[START OF Supplied data]

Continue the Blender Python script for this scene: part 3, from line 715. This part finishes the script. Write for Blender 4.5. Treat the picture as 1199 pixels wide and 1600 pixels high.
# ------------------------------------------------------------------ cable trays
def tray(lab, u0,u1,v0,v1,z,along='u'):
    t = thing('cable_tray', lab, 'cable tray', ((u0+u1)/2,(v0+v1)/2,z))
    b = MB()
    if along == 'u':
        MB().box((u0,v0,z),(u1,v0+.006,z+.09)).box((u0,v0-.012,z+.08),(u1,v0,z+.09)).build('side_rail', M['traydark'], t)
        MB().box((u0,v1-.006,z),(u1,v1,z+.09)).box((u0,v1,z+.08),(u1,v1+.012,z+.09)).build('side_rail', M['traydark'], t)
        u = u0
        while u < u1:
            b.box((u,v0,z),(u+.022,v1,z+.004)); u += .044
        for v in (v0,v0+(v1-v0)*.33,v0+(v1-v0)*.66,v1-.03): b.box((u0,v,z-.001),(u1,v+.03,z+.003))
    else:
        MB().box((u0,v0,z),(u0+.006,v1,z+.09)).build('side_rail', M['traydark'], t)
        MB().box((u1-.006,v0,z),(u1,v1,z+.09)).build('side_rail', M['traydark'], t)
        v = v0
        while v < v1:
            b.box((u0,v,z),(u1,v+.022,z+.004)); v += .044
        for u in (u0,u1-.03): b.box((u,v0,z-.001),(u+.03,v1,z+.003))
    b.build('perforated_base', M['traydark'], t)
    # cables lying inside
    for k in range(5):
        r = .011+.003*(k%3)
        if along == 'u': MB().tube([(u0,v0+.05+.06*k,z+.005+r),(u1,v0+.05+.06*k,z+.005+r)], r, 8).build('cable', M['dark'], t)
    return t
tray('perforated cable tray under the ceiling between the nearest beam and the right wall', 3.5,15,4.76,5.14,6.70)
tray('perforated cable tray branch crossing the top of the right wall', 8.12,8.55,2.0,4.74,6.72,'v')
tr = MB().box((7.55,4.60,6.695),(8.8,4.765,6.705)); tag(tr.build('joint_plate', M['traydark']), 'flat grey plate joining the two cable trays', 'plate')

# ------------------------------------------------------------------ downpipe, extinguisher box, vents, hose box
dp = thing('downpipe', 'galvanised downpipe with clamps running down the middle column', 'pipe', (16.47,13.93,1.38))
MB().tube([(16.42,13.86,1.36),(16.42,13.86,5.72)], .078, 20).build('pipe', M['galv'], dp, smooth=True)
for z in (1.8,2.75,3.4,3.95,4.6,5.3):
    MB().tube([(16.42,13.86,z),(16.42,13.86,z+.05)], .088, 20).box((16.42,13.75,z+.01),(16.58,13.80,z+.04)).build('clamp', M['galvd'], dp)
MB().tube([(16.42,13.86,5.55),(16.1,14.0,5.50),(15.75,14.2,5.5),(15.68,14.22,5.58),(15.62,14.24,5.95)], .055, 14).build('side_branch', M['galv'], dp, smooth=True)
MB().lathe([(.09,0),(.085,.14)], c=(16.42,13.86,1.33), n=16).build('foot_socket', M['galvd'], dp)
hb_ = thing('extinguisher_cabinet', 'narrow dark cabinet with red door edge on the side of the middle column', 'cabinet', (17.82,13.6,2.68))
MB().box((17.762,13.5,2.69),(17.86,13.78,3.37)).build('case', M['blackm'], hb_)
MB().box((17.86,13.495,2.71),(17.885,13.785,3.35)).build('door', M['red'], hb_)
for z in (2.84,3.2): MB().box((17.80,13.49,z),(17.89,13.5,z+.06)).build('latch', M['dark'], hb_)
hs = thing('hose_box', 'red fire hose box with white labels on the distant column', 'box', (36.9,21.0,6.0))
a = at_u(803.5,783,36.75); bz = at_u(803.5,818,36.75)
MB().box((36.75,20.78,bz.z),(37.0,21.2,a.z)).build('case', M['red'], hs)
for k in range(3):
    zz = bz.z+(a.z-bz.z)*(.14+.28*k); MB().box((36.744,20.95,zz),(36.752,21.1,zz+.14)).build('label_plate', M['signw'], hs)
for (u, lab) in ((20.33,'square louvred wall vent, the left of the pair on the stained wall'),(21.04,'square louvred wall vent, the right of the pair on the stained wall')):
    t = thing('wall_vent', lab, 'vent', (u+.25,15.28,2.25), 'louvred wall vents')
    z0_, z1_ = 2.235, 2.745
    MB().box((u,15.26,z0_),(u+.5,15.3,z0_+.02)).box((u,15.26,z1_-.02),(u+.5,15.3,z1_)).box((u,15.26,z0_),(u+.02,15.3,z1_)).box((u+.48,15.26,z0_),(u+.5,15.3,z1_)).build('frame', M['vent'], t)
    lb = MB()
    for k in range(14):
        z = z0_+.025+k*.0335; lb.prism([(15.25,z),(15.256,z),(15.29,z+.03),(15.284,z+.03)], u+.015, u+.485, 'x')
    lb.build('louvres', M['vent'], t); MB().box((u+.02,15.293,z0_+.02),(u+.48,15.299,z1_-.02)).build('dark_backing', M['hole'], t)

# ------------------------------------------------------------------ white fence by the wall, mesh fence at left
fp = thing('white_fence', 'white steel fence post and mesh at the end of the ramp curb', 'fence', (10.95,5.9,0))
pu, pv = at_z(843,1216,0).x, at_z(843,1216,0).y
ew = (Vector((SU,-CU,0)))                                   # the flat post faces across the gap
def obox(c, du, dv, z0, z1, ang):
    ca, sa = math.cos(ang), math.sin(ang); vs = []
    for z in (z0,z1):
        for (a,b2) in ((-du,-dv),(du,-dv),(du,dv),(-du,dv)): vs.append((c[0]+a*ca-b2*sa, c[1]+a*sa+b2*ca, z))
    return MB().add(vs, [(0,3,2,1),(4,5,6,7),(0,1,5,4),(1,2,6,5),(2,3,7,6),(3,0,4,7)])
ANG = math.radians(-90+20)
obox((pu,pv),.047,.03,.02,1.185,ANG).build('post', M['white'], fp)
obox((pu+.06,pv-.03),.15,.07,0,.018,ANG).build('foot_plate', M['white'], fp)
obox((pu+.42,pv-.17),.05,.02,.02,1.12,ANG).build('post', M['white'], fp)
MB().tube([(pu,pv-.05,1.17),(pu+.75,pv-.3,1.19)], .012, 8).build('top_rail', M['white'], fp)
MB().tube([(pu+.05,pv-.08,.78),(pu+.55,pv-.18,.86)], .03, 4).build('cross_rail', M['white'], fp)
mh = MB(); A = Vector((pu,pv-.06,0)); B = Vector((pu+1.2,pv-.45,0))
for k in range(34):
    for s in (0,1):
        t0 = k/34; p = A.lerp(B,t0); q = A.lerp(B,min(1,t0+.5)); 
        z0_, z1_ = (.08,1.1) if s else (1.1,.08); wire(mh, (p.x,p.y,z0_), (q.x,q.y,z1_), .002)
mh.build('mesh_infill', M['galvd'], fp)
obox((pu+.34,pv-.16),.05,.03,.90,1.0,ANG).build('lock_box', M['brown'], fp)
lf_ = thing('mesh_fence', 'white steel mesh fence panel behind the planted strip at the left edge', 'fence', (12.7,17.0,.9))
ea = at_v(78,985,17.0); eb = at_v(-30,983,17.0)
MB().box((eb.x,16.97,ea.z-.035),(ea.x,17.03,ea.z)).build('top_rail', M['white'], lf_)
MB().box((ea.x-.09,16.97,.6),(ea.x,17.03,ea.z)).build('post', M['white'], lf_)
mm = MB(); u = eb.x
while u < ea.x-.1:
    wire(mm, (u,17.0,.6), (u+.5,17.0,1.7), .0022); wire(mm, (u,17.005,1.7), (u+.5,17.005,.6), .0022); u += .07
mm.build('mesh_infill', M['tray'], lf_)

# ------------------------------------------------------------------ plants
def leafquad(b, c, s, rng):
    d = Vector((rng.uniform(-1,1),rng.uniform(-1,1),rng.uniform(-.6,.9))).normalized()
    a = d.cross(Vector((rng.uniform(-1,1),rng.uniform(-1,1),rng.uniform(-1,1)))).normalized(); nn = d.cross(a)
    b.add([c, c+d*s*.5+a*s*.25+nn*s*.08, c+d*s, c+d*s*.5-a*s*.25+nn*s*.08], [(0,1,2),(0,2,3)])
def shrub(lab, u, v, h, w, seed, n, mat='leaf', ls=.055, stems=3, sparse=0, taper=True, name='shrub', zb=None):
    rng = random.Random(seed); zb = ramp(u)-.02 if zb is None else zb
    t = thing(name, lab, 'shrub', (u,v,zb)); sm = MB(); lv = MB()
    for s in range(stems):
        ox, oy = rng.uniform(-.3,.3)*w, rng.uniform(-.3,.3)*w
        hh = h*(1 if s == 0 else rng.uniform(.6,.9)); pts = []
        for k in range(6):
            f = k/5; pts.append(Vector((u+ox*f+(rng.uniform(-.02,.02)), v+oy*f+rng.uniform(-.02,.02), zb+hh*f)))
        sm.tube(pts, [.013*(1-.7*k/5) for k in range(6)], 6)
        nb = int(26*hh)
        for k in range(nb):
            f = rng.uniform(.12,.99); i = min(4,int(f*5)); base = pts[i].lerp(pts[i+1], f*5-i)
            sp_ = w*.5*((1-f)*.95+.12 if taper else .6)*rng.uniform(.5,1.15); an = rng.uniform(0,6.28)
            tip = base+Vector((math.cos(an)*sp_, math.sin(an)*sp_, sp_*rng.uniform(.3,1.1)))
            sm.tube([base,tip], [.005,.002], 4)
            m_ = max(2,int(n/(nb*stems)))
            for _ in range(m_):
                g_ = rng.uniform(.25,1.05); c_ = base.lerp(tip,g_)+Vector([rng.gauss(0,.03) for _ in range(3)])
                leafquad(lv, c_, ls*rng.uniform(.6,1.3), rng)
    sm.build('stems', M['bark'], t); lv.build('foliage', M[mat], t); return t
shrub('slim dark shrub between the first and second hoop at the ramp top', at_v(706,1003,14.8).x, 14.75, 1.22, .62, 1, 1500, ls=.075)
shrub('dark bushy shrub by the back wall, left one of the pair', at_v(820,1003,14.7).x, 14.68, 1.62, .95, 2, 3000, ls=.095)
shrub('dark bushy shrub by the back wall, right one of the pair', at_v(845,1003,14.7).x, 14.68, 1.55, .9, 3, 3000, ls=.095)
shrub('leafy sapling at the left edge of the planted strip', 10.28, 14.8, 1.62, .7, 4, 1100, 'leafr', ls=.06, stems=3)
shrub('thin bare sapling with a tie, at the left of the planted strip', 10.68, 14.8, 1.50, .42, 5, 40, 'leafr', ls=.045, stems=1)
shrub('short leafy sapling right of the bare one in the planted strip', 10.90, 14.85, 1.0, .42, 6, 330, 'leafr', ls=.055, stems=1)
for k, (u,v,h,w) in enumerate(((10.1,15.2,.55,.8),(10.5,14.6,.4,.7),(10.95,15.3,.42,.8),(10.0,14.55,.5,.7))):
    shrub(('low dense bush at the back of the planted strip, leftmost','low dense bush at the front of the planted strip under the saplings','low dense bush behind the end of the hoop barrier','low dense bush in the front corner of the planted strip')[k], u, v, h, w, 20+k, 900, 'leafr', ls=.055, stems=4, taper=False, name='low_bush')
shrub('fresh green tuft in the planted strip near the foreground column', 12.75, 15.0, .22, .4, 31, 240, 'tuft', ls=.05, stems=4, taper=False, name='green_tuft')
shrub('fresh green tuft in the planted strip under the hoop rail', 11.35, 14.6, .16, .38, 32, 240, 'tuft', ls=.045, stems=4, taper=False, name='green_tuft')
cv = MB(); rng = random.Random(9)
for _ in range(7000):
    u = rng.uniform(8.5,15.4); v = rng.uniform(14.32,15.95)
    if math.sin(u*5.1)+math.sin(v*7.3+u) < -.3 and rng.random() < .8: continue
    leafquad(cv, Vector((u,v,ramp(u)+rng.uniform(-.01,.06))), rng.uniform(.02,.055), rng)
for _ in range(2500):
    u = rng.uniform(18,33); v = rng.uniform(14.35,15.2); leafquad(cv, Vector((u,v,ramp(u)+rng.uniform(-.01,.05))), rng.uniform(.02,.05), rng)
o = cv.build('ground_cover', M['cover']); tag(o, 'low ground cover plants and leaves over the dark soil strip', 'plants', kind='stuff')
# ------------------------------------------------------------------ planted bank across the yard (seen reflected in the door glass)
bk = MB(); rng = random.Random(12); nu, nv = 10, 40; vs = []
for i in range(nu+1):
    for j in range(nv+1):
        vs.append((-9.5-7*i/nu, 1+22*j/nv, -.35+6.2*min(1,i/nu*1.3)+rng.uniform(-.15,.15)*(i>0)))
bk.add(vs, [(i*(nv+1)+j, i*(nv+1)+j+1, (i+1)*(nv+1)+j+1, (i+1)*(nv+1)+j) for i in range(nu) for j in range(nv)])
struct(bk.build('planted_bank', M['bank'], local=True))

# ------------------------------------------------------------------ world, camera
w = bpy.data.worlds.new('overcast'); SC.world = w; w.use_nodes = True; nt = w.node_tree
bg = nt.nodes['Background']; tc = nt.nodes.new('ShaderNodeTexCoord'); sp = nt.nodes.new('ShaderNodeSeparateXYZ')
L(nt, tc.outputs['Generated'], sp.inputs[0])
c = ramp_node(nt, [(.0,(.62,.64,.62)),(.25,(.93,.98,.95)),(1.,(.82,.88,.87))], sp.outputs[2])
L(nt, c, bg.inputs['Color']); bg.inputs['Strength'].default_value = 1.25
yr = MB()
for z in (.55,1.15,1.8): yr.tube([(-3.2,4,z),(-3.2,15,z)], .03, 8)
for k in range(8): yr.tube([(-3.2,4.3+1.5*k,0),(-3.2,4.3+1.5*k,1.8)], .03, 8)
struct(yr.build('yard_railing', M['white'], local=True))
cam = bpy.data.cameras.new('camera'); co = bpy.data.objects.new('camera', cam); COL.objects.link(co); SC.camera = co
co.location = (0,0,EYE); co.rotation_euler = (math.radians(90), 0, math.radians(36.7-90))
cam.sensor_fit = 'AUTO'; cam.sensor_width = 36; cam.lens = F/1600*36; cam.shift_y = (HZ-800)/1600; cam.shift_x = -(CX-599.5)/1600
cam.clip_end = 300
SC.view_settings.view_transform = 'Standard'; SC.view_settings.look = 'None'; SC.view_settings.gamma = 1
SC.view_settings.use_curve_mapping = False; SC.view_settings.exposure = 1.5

[END OF Supplied data]

* [Stated problem] From the first line of the data through the line with "tr = MB().box((7.55,4.60,6.695),(8.8,4.765,6.705));", quote each line exactly and add nothing else.

* [Solved problem]
Continue the Blender Python script for this scene: part 3, from line 715. This part finishes the script. Write for Blender 4.5. Treat the picture as 1199 pixels wide and 1600 pixels high.
# ------------------------------------------------------------------ cable trays
def tray(lab, u0,u1,v0,v1,z,along='u'):
    t = thing('cable_tray', lab, 'cable tray', ((u0+u1)/2,(v0+v1)/2,z))
    b = MB()
    if along == 'u':
        MB().box((u0,v0,z),(u1,v0+.006,z+.09)).box((u0,v0-.012,z+.08),(u1,v0,z+.09)).build('side_rail', M['traydark'], t)
        MB().box((u0,v1-.006,z),(u1,v1,z+.09)).box((u0,v1,z+.08),(u1,v1+.012,z+.09)).build('side_rail', M['traydark'], t)
        u = u0
        while u < u1:
            b.box((u,v0,z),(u+.022,v1,z+.004)); u += .044
        for v in (v0,v0+(v1-v0)*.33,v0+(v1-v0)*.66,v1-.03): b.box((u0,v,z-.001),(u1,v+.03,z+.003))
    else:
        MB().box((u0,v0,z),(u0+.006,v1,z+.09)).build('side_rail', M['traydark'], t)
        MB().box((u1-.006,v0,z),(u1,v1,z+.09)).build('side_rail', M['traydark'], t)
        v = v0
        while v < v1:
            b.box((u0,v,z),(u1,v+.022,z+.004)); v += .044
        for u in (u0,u1-.03): b.box((u,v0,z-.001),(u+.03,v1,z+.003))
    b.build('perforated_base', M['traydark'], t)
    # cables lying inside
    for k in range(5):
        r = .011+.003*(k%3)
        if along == 'u': MB().tube([(u0,v0+.05+.06*k,z+.005+r),(u1,v0+.05+.06*k,z+.005+r)], r, 8).build('cable', M['dark'], t)
    return t
tray('perforated cable tray under the ceiling between the nearest beam and the right wall', 3.5,15,4.76,5.14,6.70)
tray('perforated cable tray branch crossing the top of the right wall', 8.12,8.55,2.0,4.74,6.72,'v')
tr = MB().box((7.55,4.60,6.695),(8.8,4.765,6.705)); tag(tr.build('joint_plate', M['traydark']), 'flat grey plate joining the two cable trays', 'plate')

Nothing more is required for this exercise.